I get lots of work done due to systems to improve my efficiency. My mail is meticulously filtered with mail rules. Server data is neatly arranged. RSS feeds for the blogs I read are ruthlessly ordered in Netvibes. I’m hence reasonably good at getting the news I want from the sources I want in a format that suits me and – importantly – it’s a system where how much information I get, and whether to go back over old posts, is determined by me.

I’m also active on Facebook and Twitter, and the surprising things those networks turn up are the equivalent of browsing the pages of a newspaper – something catches your eye. Discovering this piece on Twitter’s great pretenders, thanks to a tweet from Evan Harris, was a highlight of the past week. I saw this because I happened to notice that tweet at that time – 2 minutes earlier or later and I would have missed it. Same – in reverse – for anything I ever tweet or post on Facebook and friends who read those. How do I know if what I write, and when, fits the systems, the everyday habits, of my audience? For social media (especially Facebook and its algorithms to determine what’s in a home feed) is serendipitous and opaque to understand at best.

Where is the balance between the two approaches? And what does all of this mean for trust and networking on the web?

Thinking about this was prompted by the post last night about the fact this blog features on so few blogrolls. The comments on the post were illustrative – 13 comments on the post imported as a note on Facebook and just 5 on the blogpost itself. On Facebook the author of Never Trust a Hippy basically stated that the only reaction he ever now gets to blog posts is among friends via Facebook, or via Twitter.

But surely there are two problems with this? First if I happen to miss a wall post or a tweet, then that’s it, if a post doesn’t catch my eye now it’s lost. I don’t want to keep on tweeting links every few hours, yet no other systematisation strikes me as possible. Second, I would hope that my blog would appeal to a wider audience than those that are friends of mine on Facebook or follow me on Twitter. I would hope – thanks to thoughtful blog entries – to build trust with my readers even if I don’t actually know these people offline. Facebook, and to a certain extent Twitter, are not really designed for that.
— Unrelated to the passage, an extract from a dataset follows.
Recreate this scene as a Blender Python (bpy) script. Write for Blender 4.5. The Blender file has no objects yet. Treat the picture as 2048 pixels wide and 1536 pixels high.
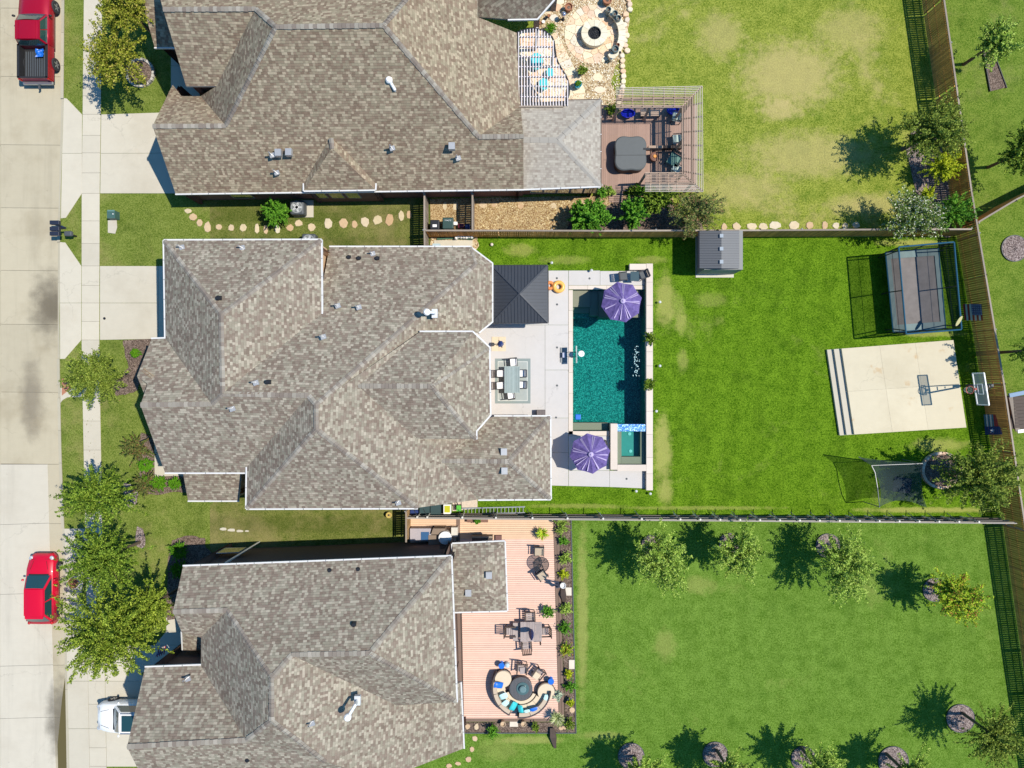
import bpy, math, random
import numpy as np
from mathutils import Vector, Matrix, noise
random.seed(7); np.random.seed(7)
SC = bpy.context.scene
COL = SC.collection
# ------------------------------------------------------------------ camera, sky, sun, exposure
S, HC = 31.0, 46.0            # photo pixels per metre on the ground, camera height in metres
cam = bpy.data.cameras.new('camera'); co = bpy.data.objects.new('camera', cam); COL.objects.link(co)
co.location = (0, 0, HC); co.rotation_euler = (0, 0, 0)
cam.sensor_width = 36.0; cam.lens = 36.0 * S * HC / 2048.0
cam.clip_end = 3000.0; cam.clip_start = 0.5
SC.camera = co
SUN_EL, SUN_AZ = math.radians(60.3), math.radians(3.2)      # azimuth counted from +X towards +Y
w = bpy.data.worlds.new('World'); SC.world = w; w.use_nodes = True
wn = w.node_tree.nodes; wn.clear()
sky = wn.new('ShaderNodeTexSky'); sky.sky_type = 'NISHITA'; sky.sun_disc = False; sky.ozone_density = 3.5; sky.dust_density = 0.3; sky.air_density = 1.0
sky.sun_elevation = SUN_EL; sky.sun_rotation = math.radians(90) - SUN_AZ
bg = wn.new('ShaderNodeBackground'); bg.inputs['Strength'].default_value = 0.125
wo = wn.new('ShaderNodeOutputWorld')
tint = wn.new('ShaderNodeMixRGB'); tint.blend_type = 'MULTIPLY'; tint.inputs[0].default_value = 1.0; tint.inputs[2].default_value = (0.42, 0.88, 1.08, 1)   # blue grade added over the sky to turn the shadows bluer
w.node_tree.links.new(sky.outputs[0], tint.inputs[1]); w.node_tree.links.new(tint.outputs[0], bg.inputs[0]); w.node_tree.links.new(bg.outputs[0], wo.inputs[0])
sl = bpy.data.lights.new('sun', 'SUN'); sl.energy = 4.9; sl.angle = math.radians(0.5); sl.color = (1.0, 0.925, 0.80)
so = bpy.data.objects.new('sun', sl); COL.objects.link(so)
sd = Vector((math.cos(SUN_EL)*math.cos(SUN_AZ), math.cos(SUN_EL)*math.sin(SUN_AZ), math.sin(SUN_EL)))
so.rotation_euler = sd.to_track_quat('Z', 'Y').to_euler(); so.location = sd*60
vs = SC.view_settings; vs.view_transform = 'Standard'; vs.look = 'None'; vs.exposure = 0.22; vs.gamma = 1.0; vs.use_curve_mapping = False

# ------------------------------------------------------------------ helpers
def P(px, py, z=0.0):
    a = (HC - z)/(HC*S)
    return Vector(((px-1024)*a, -(py-768)*a, z))
def m_(px): return px/S
ORG = {}
def org(o):
    while o is not None and o.name not in ORG: o = o.parent
    return ORG[o.name] if o is not None else Vector((0, 0, 0))
def thing(name, label, cat, loc=(0, 0, 0), group=None, kind=None, local=False):
    o = bpy.data.objects.new(name, None); COL.objects.link(o); o.location = loc
    o.empty_display_size = 0.2
    ORG[o.name] = Vector((0, 0, 0)) if local else Vector(loc)
    return tag(o, label, cat, group, kind)
def tag(o, label=None, cat=None, group=None, kind=None):
    if label: o['label'] = label
    if cat: o['category'] = cat
    if group: o['group'] = group
    if kind: o['kind'] = kind
    return o
class MB:
    def __init__(s): s.v = []; s.f = []; s.uv = None; s.mi = []; s.cm = 0
    def face(s, pts):
        n = len(s.v); s.v += [tuple(p) for p in pts]; s.f.append(tuple(range(n, n+len(pts)))); s.mi.append(s.cm); return s
    def addf(s, idx): s.f.append(idx); s.mi.append(s.cm)
    def prism(s, pts, z0, z1, cap=True):
        n = len(s.v); k = len(pts)
        ar = sum(pts[i][0]*pts[(i+1) % k][1]-pts[(i+1) % k][0]*pts[i][1] for i in range(k))
        if ar < 0: pts = list(pts)[::-1]
        s.v += [(p[0], p[1], z0) for p in pts] + [(p[0], p[1], z1) for p in pts]
        for i in range(k): s.addf((n+i, n+(i+1) % k, n+k+(i+1) % k, n+k+i))
        s.addf(tuple(range(n+k, n+2*k)))
        if cap: s.addf(tuple(range(n+k-1, n-1, -1)))
        return s
    def slab(s, pts, z0, z1, bv=0.012):
        # prism with a small chamfer round the top edge
        k = len(pts); c = Vector((sum(p[0] for p in pts)/k, sum(p[1] for p in pts)/k))
        ar = sum(pts[i][0]*pts[(i+1) % k][1]-pts[(i+1) % k][0]*pts[i][1] for i in range(k))
        if ar < 0: pts = list(pts)[::-1]
        n = len(s.v); ins = []
        for p in pts:
            d = c-Vector((p[0], p[1])); l = d.length or 1; ins.append((p[0]+d.x/l*bv*1.4, p[1]+d.y/l*bv*1.4, z1))
        s.v += [(p[0], p[1], z0) for p in pts]+[(p[0], p[1], z1-bv) for p in pts]+ins
        for i in range(k):
            j = (i+1) % k
            s.addf((n+i, n+j, n+k+j, n+k+i)); s.addf((n+k+i, n+k+j, n+2*k+j, n+2*k+i))
        s.addf(tuple(range(n+2*k, n+3*k))); return s
    def box(s, x, y, z, sx, sy, sz, rz=0.0, M=None):
        n = len(s.v); c, q = math.cos(rz), math.sin(rz)
        for dz in (0, sz):
            for dx, dy in ((-sx/2, -sy/2), (sx/2, -sy/2), (sx/2, sy/2), (-sx/2, sy/2)):
                p = (x+dx*c-dy*q, y+dx*q+dy*c, z+dz)
                if M: p = tuple(M @ Vector(p))
                s.v.append(p)
        for f in ((3, 2, 1, 0), (4, 5, 6, 7), (0, 1, 5, 4), (1, 2, 6, 5), (2, 3, 7, 6), (3, 0, 4, 7)): s.addf(tuple(n+i for i in f))
        return s
    def bar(s, a, b, wd, ht, up=None):
        a = Vector(a); b = Vector(b); d = (b-a)
        if d.length < 1e-6: return s
        d.normalize(); u = Vector(up) if up else Vector((0, 0, 1))
        if abs(d.dot(u)) > 0.98: u = Vector((1, 0, 0))
        r = d.cross(u).normalized(); u = r.cross(d).normalized(); n = len(s.v)
        for e in (a, b):
            for i, j in ((-1, -1), (1, -1), (1, 1), (-1, 1)): s.v.append(tuple(e+r*i*wd/2+u*j*ht/2))
        for f in ((0, 1, 2, 3), (7, 6, 5, 4), (1, 0, 4, 5), (2, 1, 5, 6), (3, 2, 6, 7), (0, 3, 7, 4)): s.addf(tuple(n+i for i in f))
        return s
    def tube(s, pts, r, n=6, closed=False):
        pts = [Vector(p) for p in pts]; rs = r if isinstance(r, (list, tuple)) else [r]*len(pts); b = len(s.v); K = len(pts)
        for i, p in enumerate(pts):
            if closed: d = pts[(i+1) % K]-pts[i-1]
            else: d = pts[min(i+1, K-1)]-pts[max(i-1, 0)]
            d.normalize(); u = Vector((0, 0, 1)) if abs(d.z) < 0.9 else Vector((1, 0, 0))
            x = d.cross(u).normalized(); y = x.cross(d)
            for k in range(n):
                t = 2*math.pi*k/n; s.v.append(tuple(p+(x*math.cos(t)+y*math.sin(t))*rs[i]))
        for i in range(K if closed else K-1):
            j = (i+1) % K
            for k in range(n): s.addf((b+i*n+k, b+i*n+(k+1) % n, b+j*n+(k+1) % n, b+j*n+k))
        if not closed:
            s.addf(tuple(b+k for k in range(n-1, -1, -1))); s.addf(tuple(b+(K-1)*n+k for k in range(n)))
        return s
    def lathe(s, prof, n=16, cx=0, cy=0, sx=1, sy=1):
        b = len(s.v)
        for r, z in prof:
            for k in range(n):
                t = 2*math.pi*k/n; s.v.append((cx+r*sx*math.cos(t), cy+r*sy*math.sin(t), z))
        for i in range(len(prof)-1):
            for k in range(n): s.addf((b+i*n+k, b+i*n+(k+1) % n, b+(i+1)*n+(k+1) % n, b+(i+1)*n+k))
        if prof[0][0] > 0.002: s.addf(tuple(b+k for k in range(n-1, -1, -1)))
        if prof[-1][0] > 0.002: s.addf(tuple(b+(len(prof)-1)*n+k for k in range(n)))
        return s
    def ball(s, x, y, z, rx, ry=None, rz=None, n=10, jit=0.0):
        ry = ry or rx; rz = rz or rx; b = len(s.v); m = max(4, n//2)
        for i in range(m+1):
            t = math.pi*i/m
            for k in range(n):
                u = 2*math.pi*k/n; q = 1+random.uniform(-jit, jit)
                s.v.append((x+rx*q*math.sin(t)*math.cos(u), y+ry*q*math.sin(t)*math.sin(u), z+rz*q*math.cos(t)))
        for i in range(m):
            for k in range(n): s.addf((b+i*n+k, b+(i+1)*n+k, b+(i+1)*n+(k+1) % n, b+i*n+(k+1) % n))
        return s
    def ring(s, pts_in, pts_out, z0, z1):
        # closed or open band between two point lists
        n = len(s.v); k = len(pts_in)
        for q in (z0, z1):
            s.v += [(p[0], p[1], q) for p in pts_in]+[(p[0], p[1], q) for p in pts_out]
        A = lambda i: n+i; B = lambda i: n+k+i; C2 = lambda i: n+2*k+i; D = lambda i: n+3*k+i
        for i in range(k-1):
            s.addf((C2(i), D(i), D(i+1), C2(i+1))); s.addf((B(i), B(i+1), D(i+1), D(i))); s.addf((A(i+1), A(i), C2(i), C2(i+1)))
        s.addf((A(0), B(0), D(0), C2(0))); s.addf((B(k-1), A(k-1), C2(k-1), D(k-1)))
        return s
    def mesh(s, name, mat, smooth=False, off=None):
        me = bpy.data.meshes.new(name)
        vv = s.v if off is None else [(a-off[0], b-off[1], c-off[2]) for a, b, c in s.v]
        me.from_pydata(vv, [], s.f)
        mats = mat if isinstance(mat, (list, tuple)) else [mat]
        for m in mats: me.materials.append(m)
        if len(mats) > 1: me.polygons.foreach_set('material_index', s.mi)
        if s.uv is not None:
            l = me.uv_layers.new(name='uv'); flat = [c for f in s.uv for p in f for c in p]; l.data.foreach_set('uv', flat)
        if smooth: me.polygons.foreach_set('use_smooth', [True]*len(me.polygons))
        me.update(); return me
    def build(s, name, mat, parent=None, smooth=False, kind=None, label=None, bevel=0.0, sub=0, cat=None, group=None):
        off = org(parent) if parent is not None else None
        o = bpy.data.objects.new(name, s.mesh(name, mat, smooth, off)); COL.objects.link(o)
        if parent is not None: o.parent = parent
        if bevel:
            b = o.modifiers.new('b', 'BEVEL'); b.width = bevel; b.segments = 2; b.limit_method = 'ANGLE'
        if sub:
            b = o.modifiers.new('s', 'SUBSURF'); b.levels = b.render_levels = sub
        return tag(o, label, cat, group, kind)
def inst(name, me, loc, parent=None, rz=0.0, sc=None, rot=None):
    o = bpy.data.objects.new(name, me); COL.objects.link(o)
    l = Vector(loc)
    if parent is not None: o.parent = parent; l = l-org(parent)
    o.location = l
    o.rotation_euler = rot if rot else (0, 0, rz)
    if sc: o.scale = sc
    return o
KIDS = {}
def copytree(o, loc=None, rz=0.0, label=None, parent=None, sc=None):
    c = o.copy(); COL.objects.link(c)
    if parent is not None: c.parent = parent
    for k in list(o.children): copytree_c(k, c)
    if loc is not None: c.location = loc; c.rotation_euler = (0, 0, rz)
    if label: c['label'] = label
    if sc: c.scale = sc
    ORG[c.name] = Vector((0, 0, 0))
    return c
def copytree_c(o, par):
    c = o.copy(); COL.objects.link(c); c.parent = par
    for k in list(o.children): copytree_c(k, c)
def place(o, loc, rz=0.0, label=None, sc=None):
    o.location = loc; o.rotation_euler = (0, 0, rz)
    if label: o['label'] = label
    if sc: o.scale = sc
    return o
class Proto:
    """first placement moves the original, later ones copy it"""
    def __init__(s, o): s.o = o; s.used = False
    def put(s, loc, rz, label, sc=None):
        if not s.used: s.used = True; return place(s.o, loc, rz, label, sc)
        return copytree(s.o, loc, rz, label, sc=sc)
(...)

Or perhaps, as someone who blogs in his free time, I need to just accept the gist of Jeff Bercovici’s piece (link thanks to Europasionaria) that hobby-bloggers are increasingly just turning to social media and are blogging less, and the place for this blog low down the long tail is just the way it’s going to be. Stats on the usage of RSS readers are none too rosy either.

Overall though, I reckon I’m not the only one craving a bit of ordnung in all of this. Question is how to do it.

Photo: tin.G “IMG_2819 SOS” October 15, 2006 via Flickr, Creative Commons Attribution


  1. @Brusselsblogger – it’s an interesting approach! I’ll maybe adopt the same… Problem is that I think few people will be that systematic!

    @MatGB – agree re. Twitter – it’s eating up Reddit, Delicious, blogs, RSS, the whole lot. Not necessarily bad, but it’s very for-the-moment, and not systematic, which I don’t like necessarily. But at least it’s easy enough to work with Twitter as the platform is predictable. Facebook is harder as the terms and systems keep changing…

  2. I have actually organised my twitter reading (with lists) and RSS consumption (with Google reader categories) into A, B and other. This kind of “slows” down the stream for sources that are more important to me than others and I am able to follow certain “feeds” even if I don’t catch the conversation in real time.

    I other words: I might sometimes go back a day or two on my A lsts, but would probably never do that on the B or remaining other lists.

    Anyway, this is just from a consumption side and not from a communication point of view, which was probably your key point.

  3. Mark Pack tells me that it’s a rare blog these days that gets most of its comments on site, Facebook comments are far more likely.

    I’ve not experienced that myself, but then my personal blog (and Jennie’s) have always been atypical, being on a social platform already. But even my comments split between the main host and the LJ mirror.

    Hopefully, if Salmon gets widespread adoption, the comments in multiple places problem might be reduced a bit (although some will complain about privacy concerns, which could be sorted by a good UI).

    I still use my archaic in style reading page on Dreamwidth, which does some weird things with RSS/Atom feeds that I still like. Lots of users still like that.

    I’ve almost given up on Twitter and Facebook, which is a bit of a shame. There must be some way of aggregating and spreading stuff–One of the advantages of Twitter is of course retweets-half the time when I find something good via Twitter, it’s a retweet or a relink.

    Twitter has become the all consuming monster for a lot of people, doing a bit of what Delicious does, a bit of what Reddit does, but making it social and fun, with a nice simple UI.

    Ideally, Facebook will fall, just as it supplanted MySpace and similar, and what replaces it will be a lot more open, allowing easy integration, a distributed network of some sort.

    There’re a lot of protocols in the works to help with that. The big problem’ll be getting widespread adoption then getting critical mass.

    Fortunately, Facebook appears to want to play along and help, I suspect they figure it’s going to happen anyway, might as well shape it to help them survive.


    I don’t know if any of it’ll actually work.